External Computing Resources

If you need computing capabilities other than what is available to you locally at Yale, our research support team can work with you to recommend and connect you to national computing resources and cloud computing platforms.

We encourage you to explore the resources available on this page. Please contact us at research.computing@yale.edu to discuss the specific requirements of your research project so that we can assist you in finding the right computational resources to meet your needs.

lines of code on a computer screen

External Computing Resources

National Science Foundation ACCESS Program

ACCESS is a program established and funded by the U.S. National Science Foundation to help researchers and educators, with or without supporting grants, to utilize the nation’s advanced computing systems and services – at no cost to them. We encourage you to explore the available computing, data analysis, or storage resources available through the ACCESS program.  

To help with the application process, YCRC offers Accessing ACCESS training video. 

National AI Research Resource Pilot (NAIRR)

The NAIRR Pilot aims to connect U.S. researchers and educators to computational, data, and training resources needed to advance AI research and research that employs AI. Federal agencies are collaborating with government-supported and non-governmental partners to implement the Pilot as a preparatory step toward an eventual full NAIRR implementation.

The Requesting Resources via the National AI Research Resource Pilot webinar presents an overview of the process for requesting no-charge access to technology resources via the National AI Research Resources Pilot program. In addition to introducing the available, no-charge technology resources, the presentation prepares AI Researchers and Educators for the development of successful resource allocation requests.

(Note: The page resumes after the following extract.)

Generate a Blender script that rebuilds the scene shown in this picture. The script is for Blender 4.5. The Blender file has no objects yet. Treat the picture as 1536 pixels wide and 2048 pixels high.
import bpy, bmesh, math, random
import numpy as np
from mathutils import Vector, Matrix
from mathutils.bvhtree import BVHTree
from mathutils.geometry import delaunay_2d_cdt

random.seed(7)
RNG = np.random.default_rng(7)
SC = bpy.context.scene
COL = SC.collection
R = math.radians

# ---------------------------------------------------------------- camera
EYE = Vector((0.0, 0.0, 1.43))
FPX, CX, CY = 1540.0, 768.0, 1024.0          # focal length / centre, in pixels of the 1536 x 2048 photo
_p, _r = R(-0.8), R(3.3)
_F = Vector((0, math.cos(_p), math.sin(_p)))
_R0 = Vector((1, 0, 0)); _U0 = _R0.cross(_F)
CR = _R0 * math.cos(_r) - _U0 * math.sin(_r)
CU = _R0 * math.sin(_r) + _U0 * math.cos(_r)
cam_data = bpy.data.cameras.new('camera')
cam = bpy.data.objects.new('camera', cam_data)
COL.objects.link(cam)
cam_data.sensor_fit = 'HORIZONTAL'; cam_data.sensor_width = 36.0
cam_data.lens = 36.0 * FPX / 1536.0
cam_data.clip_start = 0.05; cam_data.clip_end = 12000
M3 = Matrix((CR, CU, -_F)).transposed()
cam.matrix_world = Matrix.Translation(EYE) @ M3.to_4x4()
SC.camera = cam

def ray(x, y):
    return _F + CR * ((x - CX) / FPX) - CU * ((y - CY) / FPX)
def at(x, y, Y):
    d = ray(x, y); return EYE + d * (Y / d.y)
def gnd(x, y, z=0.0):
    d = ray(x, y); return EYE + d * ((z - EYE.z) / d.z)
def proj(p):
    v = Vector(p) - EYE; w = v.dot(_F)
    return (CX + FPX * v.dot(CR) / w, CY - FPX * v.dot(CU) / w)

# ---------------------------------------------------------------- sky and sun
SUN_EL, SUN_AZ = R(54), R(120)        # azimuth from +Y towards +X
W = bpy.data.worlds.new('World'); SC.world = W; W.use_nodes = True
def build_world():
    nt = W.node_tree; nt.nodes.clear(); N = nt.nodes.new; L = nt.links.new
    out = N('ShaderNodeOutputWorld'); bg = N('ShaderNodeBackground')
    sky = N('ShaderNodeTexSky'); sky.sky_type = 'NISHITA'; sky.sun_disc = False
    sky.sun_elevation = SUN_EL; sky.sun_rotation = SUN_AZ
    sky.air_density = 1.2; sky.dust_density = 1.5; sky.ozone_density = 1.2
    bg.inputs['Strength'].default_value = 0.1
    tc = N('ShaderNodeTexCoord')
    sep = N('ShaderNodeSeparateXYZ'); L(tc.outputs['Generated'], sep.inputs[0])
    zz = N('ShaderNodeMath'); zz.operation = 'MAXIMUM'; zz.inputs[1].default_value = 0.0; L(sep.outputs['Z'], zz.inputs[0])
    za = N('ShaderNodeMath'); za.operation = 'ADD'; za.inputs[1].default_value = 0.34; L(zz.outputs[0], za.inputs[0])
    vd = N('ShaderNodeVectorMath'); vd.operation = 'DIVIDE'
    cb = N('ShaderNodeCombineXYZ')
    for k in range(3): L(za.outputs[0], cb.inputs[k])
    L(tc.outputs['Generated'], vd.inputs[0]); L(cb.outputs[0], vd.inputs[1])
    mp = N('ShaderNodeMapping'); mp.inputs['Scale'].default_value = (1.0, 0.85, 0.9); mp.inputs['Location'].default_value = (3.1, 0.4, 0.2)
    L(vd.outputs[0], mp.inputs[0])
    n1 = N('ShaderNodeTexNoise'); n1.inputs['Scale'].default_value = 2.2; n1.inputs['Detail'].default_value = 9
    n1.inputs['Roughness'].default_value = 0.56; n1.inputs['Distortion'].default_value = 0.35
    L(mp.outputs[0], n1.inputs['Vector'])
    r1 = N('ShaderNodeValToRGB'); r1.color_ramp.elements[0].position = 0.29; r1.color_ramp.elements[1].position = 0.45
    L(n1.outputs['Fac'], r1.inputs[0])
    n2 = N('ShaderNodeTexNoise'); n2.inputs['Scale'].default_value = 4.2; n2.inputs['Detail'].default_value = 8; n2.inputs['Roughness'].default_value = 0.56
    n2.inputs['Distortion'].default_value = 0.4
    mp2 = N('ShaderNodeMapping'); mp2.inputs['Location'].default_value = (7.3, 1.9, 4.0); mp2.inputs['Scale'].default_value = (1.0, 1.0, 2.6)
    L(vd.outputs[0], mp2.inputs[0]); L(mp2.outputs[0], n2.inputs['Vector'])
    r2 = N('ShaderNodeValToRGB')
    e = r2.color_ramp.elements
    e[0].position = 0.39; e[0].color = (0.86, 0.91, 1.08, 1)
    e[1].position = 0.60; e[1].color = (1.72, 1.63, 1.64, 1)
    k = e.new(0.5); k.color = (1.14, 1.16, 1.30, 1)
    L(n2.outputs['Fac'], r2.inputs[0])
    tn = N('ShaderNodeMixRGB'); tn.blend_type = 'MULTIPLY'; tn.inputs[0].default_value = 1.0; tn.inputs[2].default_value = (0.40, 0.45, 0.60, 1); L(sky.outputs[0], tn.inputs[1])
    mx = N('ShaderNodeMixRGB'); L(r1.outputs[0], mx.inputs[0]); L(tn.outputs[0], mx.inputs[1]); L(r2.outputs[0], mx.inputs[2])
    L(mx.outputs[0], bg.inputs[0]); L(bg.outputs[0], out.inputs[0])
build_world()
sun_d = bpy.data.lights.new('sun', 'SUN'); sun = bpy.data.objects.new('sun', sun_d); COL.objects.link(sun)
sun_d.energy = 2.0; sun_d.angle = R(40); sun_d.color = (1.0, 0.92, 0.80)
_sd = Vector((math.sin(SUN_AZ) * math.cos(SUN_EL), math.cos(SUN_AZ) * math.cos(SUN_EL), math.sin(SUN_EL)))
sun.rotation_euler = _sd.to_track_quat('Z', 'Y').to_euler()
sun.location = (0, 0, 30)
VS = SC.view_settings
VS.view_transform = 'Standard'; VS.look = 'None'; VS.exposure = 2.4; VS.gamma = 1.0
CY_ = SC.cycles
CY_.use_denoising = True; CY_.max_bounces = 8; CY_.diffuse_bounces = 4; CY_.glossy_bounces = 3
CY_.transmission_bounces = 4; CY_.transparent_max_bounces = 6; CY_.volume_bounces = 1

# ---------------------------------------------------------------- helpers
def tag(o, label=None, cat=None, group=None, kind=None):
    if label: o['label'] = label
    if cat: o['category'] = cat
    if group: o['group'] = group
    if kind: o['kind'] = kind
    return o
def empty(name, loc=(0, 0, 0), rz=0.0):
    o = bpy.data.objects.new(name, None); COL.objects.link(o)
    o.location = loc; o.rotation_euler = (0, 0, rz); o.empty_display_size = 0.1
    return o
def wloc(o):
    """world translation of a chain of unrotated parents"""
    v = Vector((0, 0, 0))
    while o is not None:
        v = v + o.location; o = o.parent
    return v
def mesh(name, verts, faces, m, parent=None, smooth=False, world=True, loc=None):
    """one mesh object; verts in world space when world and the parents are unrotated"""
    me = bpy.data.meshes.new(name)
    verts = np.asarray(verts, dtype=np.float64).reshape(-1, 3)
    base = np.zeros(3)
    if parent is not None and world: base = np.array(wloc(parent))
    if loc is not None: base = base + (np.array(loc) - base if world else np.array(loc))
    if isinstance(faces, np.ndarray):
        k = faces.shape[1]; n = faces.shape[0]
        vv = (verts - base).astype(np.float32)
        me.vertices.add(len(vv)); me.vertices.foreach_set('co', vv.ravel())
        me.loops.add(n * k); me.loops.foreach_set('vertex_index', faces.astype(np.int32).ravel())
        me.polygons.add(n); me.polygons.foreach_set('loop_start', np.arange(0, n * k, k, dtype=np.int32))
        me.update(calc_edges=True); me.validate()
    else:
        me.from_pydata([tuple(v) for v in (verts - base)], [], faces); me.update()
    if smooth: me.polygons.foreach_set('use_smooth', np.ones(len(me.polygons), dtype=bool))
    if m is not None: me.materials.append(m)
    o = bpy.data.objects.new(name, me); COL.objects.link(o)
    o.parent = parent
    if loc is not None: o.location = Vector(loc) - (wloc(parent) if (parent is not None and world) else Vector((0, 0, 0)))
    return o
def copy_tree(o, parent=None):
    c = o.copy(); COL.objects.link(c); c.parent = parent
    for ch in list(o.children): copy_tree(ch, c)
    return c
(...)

The OSG Consortium Resources

The OSG Consortium, established in 2005, operates distributed High Throughput Computing services for the National Science & Engineering community through a collaborative network of research institutions. Their OSPool provides fair-share access to computing resources for any US researcher conducting open science, while the Open Science Data Federation (OSDF) enables efficient data file sharing with 500GB of default storage through OSG-Operated Access Points, collectively forming pools of shared computing and data capacity with the Open Science Pool specifically serving all US-associated open science initiatives.